Thanks for sitting down with us to talk. Tell our readers a little about yourself.
I’m AG the first artist for Wreckless Entertainment. I’m out of Tacoma, WA with Platinum Reign. We are just trying to put my stuff on the map man. Get out here and grind.
What’s the meaning behind the name “AG”?
It’s Assassin G but the game made me put it AG for short because they don’t want assassin on it. They told me to switch it, so I put it AG for short. My people gave me that name, back down south because I’m originally from New Orleans, Louisiana. I’d be rapping at my moms parties, freestyling over beats in like 92-93. I was doing that and one of my cousins was like I know what your name is, it’s Assassin. Everybody started calling me that. After years down the road everybody had been calling me Assassin. AG came up after I got with Bone Thugs-N-Harmony telling me that ‘they not going to accept you with that name Assassin. I want you to abbreviate it then tell people why you got called that name.’ So it kind of got stuck through my whole career, you know what I’m saying.
What’s your music like?
It’s underground music but it’s also mainstream. It’s strictly gangsta rap but I give people a different variety of things. They don’t get me talking about what I’ve done that was bad. They get pretty good stuff like my single called “Let Me See Something”. That’s a dance track; a club track, you know what I’m saying. I got another single call “Guilty”. It’s about the street. What happened to us in our lives, we basically put it in that song. We kind of made it mainstream but there’s still a message in that song. The artists that we were working with were G-Spade and Blahzay Smitty with Wreckless Entertainment. They also have there own stuff (label) called G&M Entertainment/Ghetto Monopoly.

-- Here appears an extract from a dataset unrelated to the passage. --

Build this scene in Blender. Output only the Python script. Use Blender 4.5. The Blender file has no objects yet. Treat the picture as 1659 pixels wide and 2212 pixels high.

What sets you a part from other underground rappers out in Washington?
It’s because actually I’m not originally from Washington so my stuff don’t sound like nothing around here. But I represent since I’ve lived through the wire out here and I been through a lot of stuff.
What keeps you going?
God, my family and my kids. With out either one of them, the people that work for me and the people that help me sell units, promote albums, or my singles, I’d probably be out there hustling or doing something stupid. Those guys keep me motivated.
Who would you compare your music too, if anyone?
I don’t’ know. I can’t really say I sound like anybody because I think I have my own sound. Who I’m reaching out to are probably people like Dre or other people on that west coast type of music. I don’t sound like him, my beats don’t sound like him. It’s that west coast mentality. I always looked up to people like Dre, Snoop, and Eazy-E; those are the people that I think my music can relate to.